BYD’s International Push
BYD plans to sell 1.3 million cars outside of China this year. That push comes as it has lost ground in its home country.
In the first two months of 2026, BYD’s retail sales in China fell 55% vs. the previous year. At the same time, February was the first month in which its overseas sales exceeded those in China. As domestic sales falter, amid stiff competition from the likes of Geely and Leapmotor, BYD has turned to international sales.
In Europe, monthly BYD registrations rose 165% last month. Earlier this year, BYD opened a new factory in Hungary as a way to get around European tariffs on imported Chinese EVs. It also is laying the groundwork for entering the Canadian market, after the government lowered tariffs on a capped number of Chinese-made EVs from 100% to 6.1%.

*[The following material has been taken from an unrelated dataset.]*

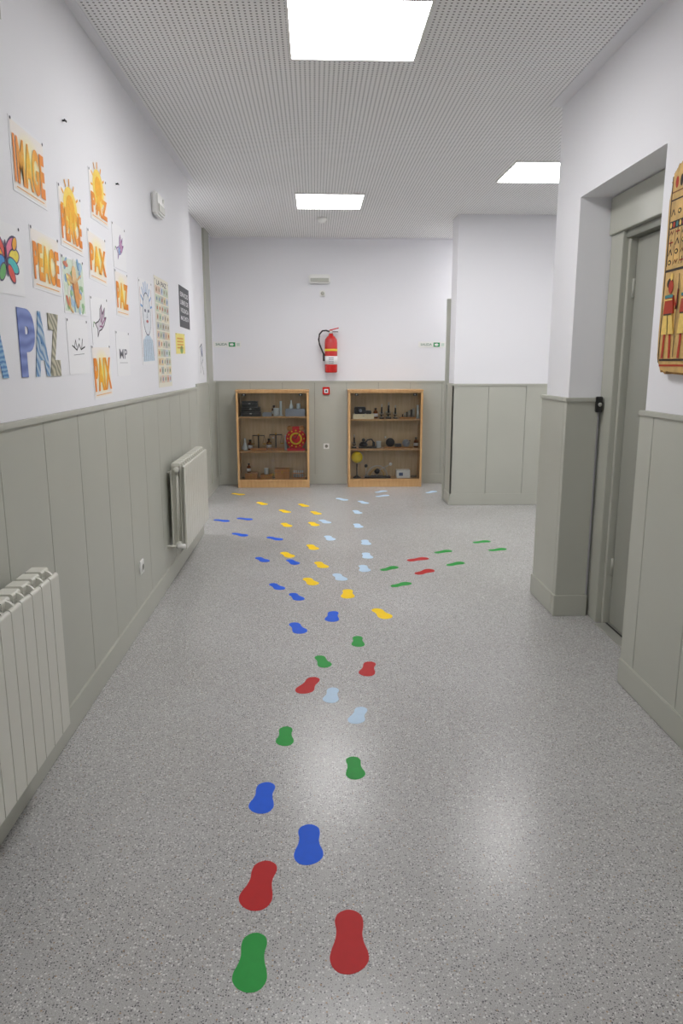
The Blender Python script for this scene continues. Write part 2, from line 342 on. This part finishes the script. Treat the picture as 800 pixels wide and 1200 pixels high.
# ------------------------------------------------------------ wall fittings
b=B('wall_socket'); b.box(LW+.016,LW+.026,4.06,4.14,.31,.39,PLAST,.003); b.cyl((LW+.02,4.1,.35),(LW+.030,4.1,.35),.022,PLAST); b.cyl((LW+.03,4.1,.35),(LW+.031,4.1,.35),.018,PANELD)
b.done()
b=B('emergency_siren'); b.box(LW,LW+.045,4.94,5.16,2.44,2.58,PLAST,.012); b.box(LW+.043,LW+.05,4.96,5.14,2.46,2.51,PANEL,.003); b.sph((LW+.045,5.1,2.545),.014,PLAST); b.done()
for y,z in ((3.29,2.485),(4.1,2.425)):
    b=B('wall_hook'); b.cyl((LW,y,z),(LW+.012,y,z),.004,BLACK,n=8); b.box(LW+.010,LW+.014,y-.012,y+.014,z-.004,z+.004,BLACK,.001); b.done()
b=B('trim_access_hatch'); b.box(LW,LW+.002,2.0,2.72,2.62,2.626,PANEL); b.box(LW,LW+.002,2.714,2.72,2.626,H,PANEL); b.done()

b=B('fire_extinguisher'); ex,ey=.205,9.105
b.lathe([(.062,1.40),(.076,1.405),(.078,1.42),(.078,1.76),(.072,1.80),(.05,1.83),(.026,1.845),(.026,1.87)],(ex,ey,0),RED)
b.lathe([(.0785,1.50),(.0787,1.50),(.0787,1.60),(.0785,1.60)],(ex,ey,0),WHITEP)
b.lathe([(.0785,1.66),(.0788,1.66),(.0788,1.685),(.0785,1.685)],(ex,ey,0),CLOCKY)
for k in range(4): b.box(ex-.03,ex+.03,ey-.0795,ey-.078,1.515+.02*k,1.523+.02*k,ink((120,120,130)))
b.cyl((ex,ey,1.865),(ex,ey,1.905),.02,GOLD,n=16); b.cyl((ex,ey-.02,1.885),(ex,ey-.038,1.885),.018,PLAST,n=20)
b.box(ex-.02,ex+.10,ey-.01,ey+.01,1.905,1.918,RED,.003,Matrix.Translation((ex,ey,1.91))@Matrix.Rotation(-.25,4,'Y')@Matrix.Translation((-ex,-ey,-1.91)))
b.box(ex-.02,ex+.09,ey-.008,ey+.008,1.885,1.895,BLACK,.003)
b.tube([(ex-.01,ey,1.89),(ex-.06,ey-.01,1.905),(ex-.105,ey-.01,1.90),(ex-.14,ey-.01,1.86),(ex-.15,ey-.01,1.80),(ex-.14,ey-.01,1.74),(ex-.115,ey-.01,1.68),(ex-.09,ey-.01,1.62)],.010,BLACK)
b.cyl((ex-.09,ey-.01,1.63),(ex-.083,ey-.01,1.54),.014,BLACK,r2=.018)
b.box(ex-.03,ex+.03,ey+.07,9.2,1.72,1.86,DARK,.003); b.done()

b=B('emergency_light'); b.box(-.06,.20,9.13,9.2,2.46,2.565,PLAST,.014); b.box(-.04,.18,9.122,9.135,2.475,2.52,FRAMEG,.003); b.done()
b=B('wall_speaker'); b.box(.07,.14,9.16,9.2,2.31,2.38,PLAST,.008); b.cyl((.105,9.16,2.345),(.105,9.155,2.345),.022,FRAMEG); b.done()
b=B('fire_alarm_call_point'); b.box(.10,.19,9.15,9.184,1.13,1.225,RED,.006); b.box(.12,.17,9.146,9.152,1.15,1.20,WHITEP,.002); b.cyl((.145,9.146,1.175),(.145,9.143,1.175),.012,BLACK); b.done()
b=B('wall_socket'); b.box(.11,.18,9.172,9.184,.45,.52,PLAST,.003); b.cyl((.145,9.174,.485),(.145,9.170,.485),.02,PANELD); b.done()
FM=lambda x,z,y=9.199: Matrix(((1,0,0,x),(0,0,-1,y),(0,1,0,z),(0,0,0,1)))
for x,fl in ((-1.07,0),(1.46,1)):
    b=B('exit_direction_sign',FM(x,1.74)); b.box(-.17,.17,-.035,.035,0,.003,PLAST,.001)
    b.box(.02,.10,-.026,.026,.003,.004,GREEN); b.text('SALIDA',-.07,.003,.14,.028,.0035,ink((90,130,110)),.02)
    b.prism([(.035,-.012),(.06,-.012),(.06,-.02),(.085,0),(.06,.02),(.06,.012),(.035,.012)],.004,.0046,PLAST); b.box(.115,.155,-.018,.018,.003,.0036,ink((200,215,205))); b.done()
b=B('smoke_detector'); b.lathe([(.012,H-.055),(.03,H-.05),(.04,H-.035),(.05,H-.02),(.052,H)],(.09,7.95,0),PLAST); b.done()

# ------------------------------------------------------------ posters on left wall
LM=lambda y,z,x=LW+.0005: Matrix(((0,0,1,x),(1,0,0,y),(0,1,0,z),(0,0,0,1)))
K=LW/-1.02
def sheet(name,y0,y1,zt,zb,draw,paper=PAPER,th=.0012):
    y0,y1=y0/100*K,y1/100*K; zt=1.5+(zt/100-1.5)*K; zb=1.5+(zb/100-1.5)*K
    w,h=y1-y0,zt-zb; tilt=random.uniform(-.03,.03)
    b=B(name,LM((y0+y1)/2,(zt+zb)/2)@Matrix.Rotation(tilt,4,'Z'))
    b.box(-w/2,w/2,-h/2,h/2,0,th,paper)
    draw(b,w,h,th+.0003)
    for sx in (-1,1): b.ell(sx*w*.46,h*.47,.006,.006,0,th+.0012,ink((60,60,70)),8)
    return b.done()
def word(t,hh=.64,cy=-.04,sun=0):
    def f(b,w,h,z):
        b.box(-w*.47,w*.47,-h*.46,h*.46,z-.0003,z+.0002,ORBG)
        if sun:
            b.ell(0,.20*h,w*.30,w*.30,0,z+.0004,ink((252,214,96))); b.ell(0,.20*h,w*.19,w*.19,0,z+.0009,ink((246,178,46)))
            for k in range(12):
                a=k*math.pi/6; b.stroke([(w*.32*math.cos(a),.2*h+w*.32*math.sin(a)),(w*.40*math.cos(a),.2*h+w*.40*math.sin(a))],.010,z+.0004,ink((244,170,40)))
        b.text(t,0,h*cy,w*.90,h*hh,z+.0022,ORANGE,.05)
        b.stroke([(-w*.4,-h*.42),(w*.4,-h*.42)],.004,z+.0006,ink((235,180,110)))
    return f
COL=[(225,90,80),(240,170,60),(80,150,215),(110,180,110),(160,100,175),(235,130,160),(240,220,90),(80,190,190)]
def butterfly(b,w,h,z):
    n=0
    for sx in (-1,1):
        for k,(cx,cy,rx,ry,rt) in enumerate(((.18,.16,.22,.11,.6),(.24,.05,.18,.09,.25),(.2,-.08,.18,.08,-.3),(.13,-.2,.14,.07,-.8),(.28,.24,.10,.06,.9))):
            c=COL[n%8]
            b.ell(sx*cx*w,cy*h,rx*w,ry*w*1.1,rt*sx,z+.0004*k,ink((90,80,110)))
            b.ell(sx*cx*w,cy*h,rx*w*.84,ry*w*.88,rt*sx,z+.0004*k+.0002,ink(c)); n+=1
    b.ell(0,0,.03*w,.26*h,0,z+.0024,ink((80,60,90)))
def dove(b,w,h,z,s=1,line=(70,64,76)):
    k=ink(line); p=ink((150,90,130))
    body=[(-.30,-.05),(-.12,.0),(-.02,.06),(.02,.26),(.12,.36),(.14,.16),(.30,.30),(.24,.08),(.36,.10),(.22,-.06),(.06,-.16),(-.1,-.2),(-.2,-.32),(-.18,-.16)]
    P=[(x*w*s,y*h*s) for x,y in body]
    b.prism(P,z,z+.0003,ink((215,210,218))); b.stroke(P+[P[0]],.006,z+.0005,k)
    for q in ((.02,.0,.12,.3),(.06,-.02,.24,.24),(.08,-.06,.3,.08),(-.06,-.1,.1,-.1)): b.stroke([(q[0]*w*s,q[1]*h*s),(q[2]*w*s,q[3]*h*s)],.008,z+.0010,p)
    b.stroke([(-.30*w*s,-.05*h*s),(-.38*w*s,-.02*h*s),(-.42*w*s,-.12*h*s)],.005,z+.0004,ink((90,140,80)))
def dove2(b,w,h,z):
    dove(b,w,h,z,.85,(150,120,175)); b.ell(.1*w,.05*h,.02,.03,.4,z+.0014,ink((200,150,190))); b.ell(-.05*w,-.08*h,.02,.02,0,z+.0014,ink((150,170,215)))
def figure(b,w,h,z):
    b.box(-w*.46,w*.46,-h*.46,h*.46,z-.0003,z,ink((212,224,206)))
    for k in range(44):
        b.ell(random.uniform(-.40,.40)*w,random.uniform(-.42,.42)*h,random.uniform(.01,.035),random.uniform(.006,.018),random.uniform(0,3),z+.0002+.00004*k,ink(random.choice([(228,178,110),(150,190,140),(130,170,205),(210,130,105),(235,222,140),(170,200,220),(225,225,215)])))
    b.ell(0,.2*h,.03,.038,0,z+.0026,ink((225,190,140))); b.ell(.02,-.08*h,.035,.07,.2,z+.0024,ink((215,150,90)))
    b.stroke([(-.3*w,.1*h),(0,.06*h),(.3*w,.22*h)],.010,z+.003,ink((220,180,130)))
def lines(b,w,h,z):
    b.stroke([(-.3*w,.02*h),(-.1*w,-.06*h),(.02*w,.05*h),(.1*w,-.05*h),(.3*w,.0)],.006,z,ink((40,40,46)))
    b.stroke([(-.2*w,.0),(-.14*w,.12*h),(-.1*w,.0)],.005,z,ink((40,40,46))); b.stroke([(.14*w,-.02*h),(.2*w,.14*h)],.006,z,ink((40,40,46)))
    b.stroke([(-.25*w,-.15*h),(.25*w,-.13*h)],.003,z,ink((150,150,155))); b.ell(.05*w,.14*h,.005,.005,0,z,ink((40,40,46)))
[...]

“China’s NEVs continue to lead the world in technology, product quality, and industrial chain integrity,” Wang wrote in his letter. “This represents a golden window period of opportunity for Chinese brands to go global.”
BYD passenger cars are still unavailable in the U.S. due to high tariffs and national security concerns. However, BYD does have a plant in California that manufactures electric busses and trucks.
Q1 Deliveries And A Spring Recovery?
BYD and other Chinese electric-vehicle makers will release first-quarter EV sales on April 1. Tesla (TSLA) will report Q1 global deliveries on April 2.
As January-February figures suggest, BYD’s Q1 sales will likely be weak, especially at home.
BYD’s recovery hopes start in April. The EV giant has unveiled a number of new or refreshed models boasting flash charging, while rapidly building out a flash-charging network. BYD should see some sort of sales boost, but how strong and for how long?
Keep in mind that Geely, Leapmotor and virtually every EV maker operating in China also are rolling out their latest EV offerings, and with extremely competitive pricing.
The one exception is Tesla, which has even denied reports that it’ll introduce a stripped-down Model 3 in China soon. Tesla stock fell 3% on Friday afternoon, hitting a six-month low.